-- STORED RECORDS --
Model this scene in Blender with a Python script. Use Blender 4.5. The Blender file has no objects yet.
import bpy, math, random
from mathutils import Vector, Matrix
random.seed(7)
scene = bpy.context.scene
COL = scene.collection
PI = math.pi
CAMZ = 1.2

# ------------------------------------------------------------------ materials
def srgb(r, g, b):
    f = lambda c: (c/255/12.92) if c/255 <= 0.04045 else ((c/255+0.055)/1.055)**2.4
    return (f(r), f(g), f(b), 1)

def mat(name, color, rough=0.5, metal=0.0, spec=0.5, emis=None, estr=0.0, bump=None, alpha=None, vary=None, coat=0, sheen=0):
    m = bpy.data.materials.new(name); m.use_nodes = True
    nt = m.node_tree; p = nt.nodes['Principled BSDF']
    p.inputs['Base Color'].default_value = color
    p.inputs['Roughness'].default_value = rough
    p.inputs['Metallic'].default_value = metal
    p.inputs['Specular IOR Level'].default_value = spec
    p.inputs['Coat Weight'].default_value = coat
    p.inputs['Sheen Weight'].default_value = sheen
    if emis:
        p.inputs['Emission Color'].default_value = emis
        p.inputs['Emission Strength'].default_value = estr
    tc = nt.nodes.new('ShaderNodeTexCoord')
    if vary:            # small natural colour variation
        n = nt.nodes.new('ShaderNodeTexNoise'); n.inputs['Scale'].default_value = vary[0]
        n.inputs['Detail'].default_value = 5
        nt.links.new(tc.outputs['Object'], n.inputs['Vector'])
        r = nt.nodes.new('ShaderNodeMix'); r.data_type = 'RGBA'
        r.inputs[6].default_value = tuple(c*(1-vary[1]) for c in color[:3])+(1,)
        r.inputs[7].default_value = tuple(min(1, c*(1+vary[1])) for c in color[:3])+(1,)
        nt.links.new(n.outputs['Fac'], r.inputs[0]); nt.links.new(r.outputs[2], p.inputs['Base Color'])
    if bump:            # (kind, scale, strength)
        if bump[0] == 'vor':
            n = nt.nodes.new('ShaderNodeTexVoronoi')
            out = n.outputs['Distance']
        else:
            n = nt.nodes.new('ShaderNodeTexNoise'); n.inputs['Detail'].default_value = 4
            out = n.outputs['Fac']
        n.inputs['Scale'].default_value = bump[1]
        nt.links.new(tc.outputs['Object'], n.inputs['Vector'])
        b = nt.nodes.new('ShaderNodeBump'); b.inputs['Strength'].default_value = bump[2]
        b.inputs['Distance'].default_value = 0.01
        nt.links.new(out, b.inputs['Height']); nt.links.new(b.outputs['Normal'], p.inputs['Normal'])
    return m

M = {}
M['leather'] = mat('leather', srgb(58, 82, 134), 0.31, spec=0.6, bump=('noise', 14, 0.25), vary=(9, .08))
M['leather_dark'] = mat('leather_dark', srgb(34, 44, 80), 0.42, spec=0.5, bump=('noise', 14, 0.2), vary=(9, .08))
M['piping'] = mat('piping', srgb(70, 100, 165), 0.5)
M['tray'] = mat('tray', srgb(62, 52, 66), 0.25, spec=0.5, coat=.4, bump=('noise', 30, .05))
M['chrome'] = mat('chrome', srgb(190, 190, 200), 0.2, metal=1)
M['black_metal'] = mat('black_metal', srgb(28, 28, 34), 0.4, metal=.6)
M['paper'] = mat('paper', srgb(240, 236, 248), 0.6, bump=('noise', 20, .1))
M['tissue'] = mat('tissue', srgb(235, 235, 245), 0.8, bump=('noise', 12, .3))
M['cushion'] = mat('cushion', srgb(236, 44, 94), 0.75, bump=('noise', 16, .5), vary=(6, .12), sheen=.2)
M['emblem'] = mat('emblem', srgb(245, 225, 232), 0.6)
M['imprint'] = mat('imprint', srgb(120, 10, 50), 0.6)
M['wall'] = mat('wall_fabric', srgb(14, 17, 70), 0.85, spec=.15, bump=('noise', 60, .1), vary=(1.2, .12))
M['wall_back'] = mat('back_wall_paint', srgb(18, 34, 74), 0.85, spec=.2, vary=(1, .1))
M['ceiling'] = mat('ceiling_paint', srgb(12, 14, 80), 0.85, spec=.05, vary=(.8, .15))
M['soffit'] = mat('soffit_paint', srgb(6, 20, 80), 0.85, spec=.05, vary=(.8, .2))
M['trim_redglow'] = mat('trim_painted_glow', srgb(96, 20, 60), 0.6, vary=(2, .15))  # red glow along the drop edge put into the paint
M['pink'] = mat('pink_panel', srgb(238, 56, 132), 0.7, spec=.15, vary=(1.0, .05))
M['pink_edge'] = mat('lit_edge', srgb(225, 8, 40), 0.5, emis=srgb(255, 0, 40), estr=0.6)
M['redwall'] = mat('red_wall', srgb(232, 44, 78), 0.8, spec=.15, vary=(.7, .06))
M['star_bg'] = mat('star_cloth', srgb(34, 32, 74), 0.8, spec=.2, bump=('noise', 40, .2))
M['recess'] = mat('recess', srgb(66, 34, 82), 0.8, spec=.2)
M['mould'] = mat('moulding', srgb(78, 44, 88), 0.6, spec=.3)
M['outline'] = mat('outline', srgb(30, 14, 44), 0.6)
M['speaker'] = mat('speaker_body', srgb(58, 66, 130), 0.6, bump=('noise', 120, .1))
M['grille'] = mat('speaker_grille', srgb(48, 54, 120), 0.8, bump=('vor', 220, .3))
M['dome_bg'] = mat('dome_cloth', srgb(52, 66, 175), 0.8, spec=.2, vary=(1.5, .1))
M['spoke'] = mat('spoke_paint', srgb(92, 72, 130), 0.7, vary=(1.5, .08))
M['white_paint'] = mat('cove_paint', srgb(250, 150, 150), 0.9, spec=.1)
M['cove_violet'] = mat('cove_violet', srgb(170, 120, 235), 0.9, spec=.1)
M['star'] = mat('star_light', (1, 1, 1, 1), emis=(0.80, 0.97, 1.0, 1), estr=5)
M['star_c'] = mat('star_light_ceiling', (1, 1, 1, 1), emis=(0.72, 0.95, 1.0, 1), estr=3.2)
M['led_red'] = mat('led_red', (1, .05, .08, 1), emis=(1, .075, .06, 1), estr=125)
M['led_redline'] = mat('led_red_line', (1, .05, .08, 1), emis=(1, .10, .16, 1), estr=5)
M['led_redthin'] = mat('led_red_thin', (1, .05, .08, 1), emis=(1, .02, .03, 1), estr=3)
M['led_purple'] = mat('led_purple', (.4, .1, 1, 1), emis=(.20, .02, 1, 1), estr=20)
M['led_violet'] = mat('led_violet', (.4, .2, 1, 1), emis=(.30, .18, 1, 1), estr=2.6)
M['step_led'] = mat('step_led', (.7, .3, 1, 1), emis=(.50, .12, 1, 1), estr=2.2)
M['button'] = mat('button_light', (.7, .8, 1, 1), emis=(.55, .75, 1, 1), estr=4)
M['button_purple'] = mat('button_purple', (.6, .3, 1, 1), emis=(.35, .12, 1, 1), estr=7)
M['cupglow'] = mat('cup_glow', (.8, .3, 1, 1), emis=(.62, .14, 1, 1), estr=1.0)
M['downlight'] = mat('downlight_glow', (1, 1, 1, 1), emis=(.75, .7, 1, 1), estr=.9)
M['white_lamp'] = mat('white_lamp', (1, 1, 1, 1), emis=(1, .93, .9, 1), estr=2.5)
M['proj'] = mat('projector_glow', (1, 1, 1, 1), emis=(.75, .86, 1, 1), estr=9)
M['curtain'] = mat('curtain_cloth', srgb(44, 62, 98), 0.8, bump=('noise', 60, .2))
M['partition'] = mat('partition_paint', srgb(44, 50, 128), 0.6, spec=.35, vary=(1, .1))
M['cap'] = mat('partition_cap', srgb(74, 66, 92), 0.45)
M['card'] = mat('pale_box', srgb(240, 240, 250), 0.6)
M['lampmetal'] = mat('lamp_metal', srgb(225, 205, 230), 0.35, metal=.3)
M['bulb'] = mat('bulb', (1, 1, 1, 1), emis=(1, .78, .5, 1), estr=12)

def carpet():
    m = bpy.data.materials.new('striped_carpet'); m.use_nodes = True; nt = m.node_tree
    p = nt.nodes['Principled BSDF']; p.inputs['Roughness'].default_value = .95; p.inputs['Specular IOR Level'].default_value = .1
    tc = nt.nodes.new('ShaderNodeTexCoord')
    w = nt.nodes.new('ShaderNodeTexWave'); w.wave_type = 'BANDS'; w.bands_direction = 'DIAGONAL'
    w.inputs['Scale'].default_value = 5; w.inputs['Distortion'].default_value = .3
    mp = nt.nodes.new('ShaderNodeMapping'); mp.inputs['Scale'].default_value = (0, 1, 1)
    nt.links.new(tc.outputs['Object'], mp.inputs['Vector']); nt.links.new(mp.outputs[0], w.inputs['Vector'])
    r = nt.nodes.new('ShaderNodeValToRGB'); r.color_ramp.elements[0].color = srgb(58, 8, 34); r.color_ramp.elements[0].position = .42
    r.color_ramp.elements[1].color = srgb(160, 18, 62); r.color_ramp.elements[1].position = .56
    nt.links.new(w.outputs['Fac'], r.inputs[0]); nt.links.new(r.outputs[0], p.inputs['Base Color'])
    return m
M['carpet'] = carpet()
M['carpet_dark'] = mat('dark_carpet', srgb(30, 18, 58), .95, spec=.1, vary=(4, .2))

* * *

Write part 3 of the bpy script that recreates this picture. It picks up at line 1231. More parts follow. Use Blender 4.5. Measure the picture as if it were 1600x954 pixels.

-- AIM OF THE EXERCISE --
Look back at the data above. Transcribe exactly the lines starting at the line that contains "Model this scene" and ending at the line that contains "return (f(r), f(g), f(b), 1)".

-- COMPLETE OUTPUT --
Model this scene in Blender with a Python script. Use Blender 4.5. The Blender file has no objects yet.
import bpy, math, random
from mathutils import Vector, Matrix
random.seed(7)
scene = bpy.context.scene
COL = scene.collection
PI = math.pi
CAMZ = 1.2

# ------------------------------------------------------------------ materials
def srgb(r, g, b):
    f = lambda c: (c/255/12.92) if c/255 <= 0.04045 else ((c/255+0.055)/1.055)**2.4
    return (f(r), f(g), f(b), 1)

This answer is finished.